Monday Lectures - Steven Dixon – The Permeable and Precarious ArtPiece

How is an art piece selected to enter the art world and its critical, institutional, theoretical, physical and economic circulations? What set of methodological, corporeal, conceptual, every day, institutional, ideological, or commonsensical principles are called upon to evaluate a thing and select it to be categorized as an art object? Are compatriots (other artists, friends, art-enthusiasts), galleries/museums (the staging of art), critics (conceptual/material evaluation of art objects and the field of art) or capitalists (life-sustaining imputes to the art field) more important than the supposed artwork itself, (or other factors) for selection of what constitutes art? And, maybe, more significantly is it necessary (for these methodological selections of art to occur) that these different areas of conceptual/material considerations become institutionalized structures in the art world in order that art can be recognized either socially or individually?
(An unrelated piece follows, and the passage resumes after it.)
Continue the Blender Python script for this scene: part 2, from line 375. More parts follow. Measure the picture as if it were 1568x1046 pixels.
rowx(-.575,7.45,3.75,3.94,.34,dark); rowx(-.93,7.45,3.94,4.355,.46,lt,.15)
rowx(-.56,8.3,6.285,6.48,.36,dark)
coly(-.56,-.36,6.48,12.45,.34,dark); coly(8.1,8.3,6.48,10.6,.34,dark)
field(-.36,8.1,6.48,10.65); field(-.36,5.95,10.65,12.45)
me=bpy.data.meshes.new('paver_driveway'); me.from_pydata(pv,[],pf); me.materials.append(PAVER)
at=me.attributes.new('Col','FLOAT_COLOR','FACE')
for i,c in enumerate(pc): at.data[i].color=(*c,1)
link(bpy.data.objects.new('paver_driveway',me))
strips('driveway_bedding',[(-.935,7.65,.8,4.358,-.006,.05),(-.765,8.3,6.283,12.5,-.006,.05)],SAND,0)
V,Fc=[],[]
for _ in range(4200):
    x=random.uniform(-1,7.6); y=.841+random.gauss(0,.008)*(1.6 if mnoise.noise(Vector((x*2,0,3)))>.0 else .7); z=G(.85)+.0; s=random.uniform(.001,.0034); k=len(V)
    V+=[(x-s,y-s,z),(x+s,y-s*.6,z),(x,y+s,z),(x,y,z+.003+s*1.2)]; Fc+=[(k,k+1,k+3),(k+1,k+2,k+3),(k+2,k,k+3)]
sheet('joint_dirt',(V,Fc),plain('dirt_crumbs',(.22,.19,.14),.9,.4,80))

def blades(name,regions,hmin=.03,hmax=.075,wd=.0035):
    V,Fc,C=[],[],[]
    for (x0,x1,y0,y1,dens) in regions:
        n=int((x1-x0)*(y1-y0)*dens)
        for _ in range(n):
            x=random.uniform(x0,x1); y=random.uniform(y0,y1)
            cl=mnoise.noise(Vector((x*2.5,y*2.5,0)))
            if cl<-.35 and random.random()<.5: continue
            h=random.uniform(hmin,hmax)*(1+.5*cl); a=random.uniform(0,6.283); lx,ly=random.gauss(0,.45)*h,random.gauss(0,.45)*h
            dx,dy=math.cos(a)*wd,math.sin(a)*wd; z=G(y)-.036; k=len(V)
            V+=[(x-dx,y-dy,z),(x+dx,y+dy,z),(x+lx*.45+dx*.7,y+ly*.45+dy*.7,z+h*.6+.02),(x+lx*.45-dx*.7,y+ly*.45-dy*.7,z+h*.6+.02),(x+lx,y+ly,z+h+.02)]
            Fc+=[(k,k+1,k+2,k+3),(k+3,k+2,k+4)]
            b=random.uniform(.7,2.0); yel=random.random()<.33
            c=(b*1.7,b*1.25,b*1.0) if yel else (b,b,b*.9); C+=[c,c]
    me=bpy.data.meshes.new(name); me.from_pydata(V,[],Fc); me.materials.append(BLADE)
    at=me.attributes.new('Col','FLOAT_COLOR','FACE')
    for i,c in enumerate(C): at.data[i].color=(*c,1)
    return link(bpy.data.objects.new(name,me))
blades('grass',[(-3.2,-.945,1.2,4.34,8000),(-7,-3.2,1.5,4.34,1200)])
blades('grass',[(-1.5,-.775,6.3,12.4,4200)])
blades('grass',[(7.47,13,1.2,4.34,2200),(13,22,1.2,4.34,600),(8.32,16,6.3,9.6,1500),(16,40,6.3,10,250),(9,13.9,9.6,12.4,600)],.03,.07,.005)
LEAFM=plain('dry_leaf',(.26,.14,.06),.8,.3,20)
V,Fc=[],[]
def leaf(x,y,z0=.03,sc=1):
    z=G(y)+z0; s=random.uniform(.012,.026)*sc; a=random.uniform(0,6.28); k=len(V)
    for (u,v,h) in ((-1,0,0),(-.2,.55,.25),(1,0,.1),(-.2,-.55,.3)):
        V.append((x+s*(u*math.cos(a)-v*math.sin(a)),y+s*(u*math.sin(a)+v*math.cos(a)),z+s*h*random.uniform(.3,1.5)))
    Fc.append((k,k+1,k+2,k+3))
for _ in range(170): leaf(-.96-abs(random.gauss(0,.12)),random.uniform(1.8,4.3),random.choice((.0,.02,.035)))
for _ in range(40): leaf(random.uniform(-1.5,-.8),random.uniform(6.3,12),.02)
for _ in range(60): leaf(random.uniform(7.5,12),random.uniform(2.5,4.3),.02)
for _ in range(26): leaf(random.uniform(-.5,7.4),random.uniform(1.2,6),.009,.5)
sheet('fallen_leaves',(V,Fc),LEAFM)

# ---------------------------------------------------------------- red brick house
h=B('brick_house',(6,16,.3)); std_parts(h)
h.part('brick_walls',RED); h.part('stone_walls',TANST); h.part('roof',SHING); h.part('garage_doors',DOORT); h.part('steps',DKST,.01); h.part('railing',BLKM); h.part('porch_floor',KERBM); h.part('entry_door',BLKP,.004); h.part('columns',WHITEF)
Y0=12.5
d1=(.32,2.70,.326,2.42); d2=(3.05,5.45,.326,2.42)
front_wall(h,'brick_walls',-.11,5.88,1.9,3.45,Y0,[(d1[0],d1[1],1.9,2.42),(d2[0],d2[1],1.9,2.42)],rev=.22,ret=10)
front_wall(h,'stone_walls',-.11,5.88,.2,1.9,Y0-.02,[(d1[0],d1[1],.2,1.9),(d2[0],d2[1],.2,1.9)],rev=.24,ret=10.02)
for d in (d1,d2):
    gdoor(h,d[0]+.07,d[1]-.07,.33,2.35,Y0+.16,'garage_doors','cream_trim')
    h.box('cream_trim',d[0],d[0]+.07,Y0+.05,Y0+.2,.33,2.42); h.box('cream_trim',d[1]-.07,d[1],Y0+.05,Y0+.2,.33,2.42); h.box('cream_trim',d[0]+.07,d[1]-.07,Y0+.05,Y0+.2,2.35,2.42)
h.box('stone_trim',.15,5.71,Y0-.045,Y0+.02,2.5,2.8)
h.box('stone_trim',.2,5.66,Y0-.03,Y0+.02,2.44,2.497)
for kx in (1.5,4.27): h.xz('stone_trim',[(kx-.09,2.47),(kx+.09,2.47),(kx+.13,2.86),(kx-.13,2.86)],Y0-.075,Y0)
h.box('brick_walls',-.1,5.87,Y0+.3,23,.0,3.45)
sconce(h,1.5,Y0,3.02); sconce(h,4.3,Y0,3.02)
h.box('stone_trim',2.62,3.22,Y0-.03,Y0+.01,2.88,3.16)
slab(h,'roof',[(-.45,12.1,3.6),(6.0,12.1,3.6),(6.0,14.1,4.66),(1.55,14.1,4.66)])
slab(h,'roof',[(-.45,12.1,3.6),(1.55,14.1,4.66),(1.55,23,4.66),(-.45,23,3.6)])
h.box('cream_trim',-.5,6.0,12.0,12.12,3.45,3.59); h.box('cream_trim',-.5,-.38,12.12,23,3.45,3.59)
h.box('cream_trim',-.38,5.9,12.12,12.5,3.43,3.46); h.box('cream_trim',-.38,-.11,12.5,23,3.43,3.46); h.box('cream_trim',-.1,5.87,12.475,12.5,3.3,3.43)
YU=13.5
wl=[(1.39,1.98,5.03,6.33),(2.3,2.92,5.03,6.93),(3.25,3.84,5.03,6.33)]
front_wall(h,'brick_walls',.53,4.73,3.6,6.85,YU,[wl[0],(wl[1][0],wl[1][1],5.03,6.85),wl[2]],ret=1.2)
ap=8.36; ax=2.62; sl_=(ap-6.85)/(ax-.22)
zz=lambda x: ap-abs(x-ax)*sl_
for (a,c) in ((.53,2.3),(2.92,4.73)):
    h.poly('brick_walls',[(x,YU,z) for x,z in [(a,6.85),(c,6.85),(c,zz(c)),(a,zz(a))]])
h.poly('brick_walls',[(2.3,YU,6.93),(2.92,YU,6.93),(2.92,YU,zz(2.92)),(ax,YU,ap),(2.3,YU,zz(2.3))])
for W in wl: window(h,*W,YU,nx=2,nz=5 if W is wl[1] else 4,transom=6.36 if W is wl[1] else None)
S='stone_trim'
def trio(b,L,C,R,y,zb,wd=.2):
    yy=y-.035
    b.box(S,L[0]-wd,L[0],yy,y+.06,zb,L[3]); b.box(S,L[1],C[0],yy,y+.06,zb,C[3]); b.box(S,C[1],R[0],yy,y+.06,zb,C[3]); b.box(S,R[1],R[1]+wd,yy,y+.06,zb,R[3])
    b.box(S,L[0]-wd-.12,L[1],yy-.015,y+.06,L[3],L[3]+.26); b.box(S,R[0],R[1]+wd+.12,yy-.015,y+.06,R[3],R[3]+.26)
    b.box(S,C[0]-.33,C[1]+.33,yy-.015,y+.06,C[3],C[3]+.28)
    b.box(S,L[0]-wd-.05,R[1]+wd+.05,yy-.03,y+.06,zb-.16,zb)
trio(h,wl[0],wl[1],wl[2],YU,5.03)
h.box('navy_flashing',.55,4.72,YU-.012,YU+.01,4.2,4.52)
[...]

Exploring this operation of the art world, and the institutional/Ideological mechanisms which operate as a set of hidden and hegemonic belief systems and material spheres of art production, this lecture will examine the lineage of thought which attempts to interrogate the external controlling mechanisms circulating around the apparatus of art and seek out the possibility of art which could evade the containments of these influences.

Looking at the art of Institutional Critique, which attempts to interrogate these questions, this talk will include Walter Benjamin’s evaluation of the revitalization of art in the public arena, Robert Smithson’s ideas of “cultural confinement”, Hans Haacke’s concerns that gallery spaces “preserve [the] privilege of specific social classes”, and Andrea Fraser’s reintroduction of the artist into the “ideological mechanisms of the artworld”. Additionally, we will give a broad exploration of how the spheres of the art world, implemented in the framing of the art piece (Museum, Gallery, Curator, Artist, Studio), control the mechanisms of understanding and meaning in the art product.

Monday Lectures is a public platform combining invited guest lecturers and professors and researchers of the faculty at KMD. Monday Lectures aim to create a diverse programme of lectures exploring a wide range of disciplines and research topics. Lectures typically take place on Mondays at 10:00 at the Knut Knaus Auditorium and are free and open to all.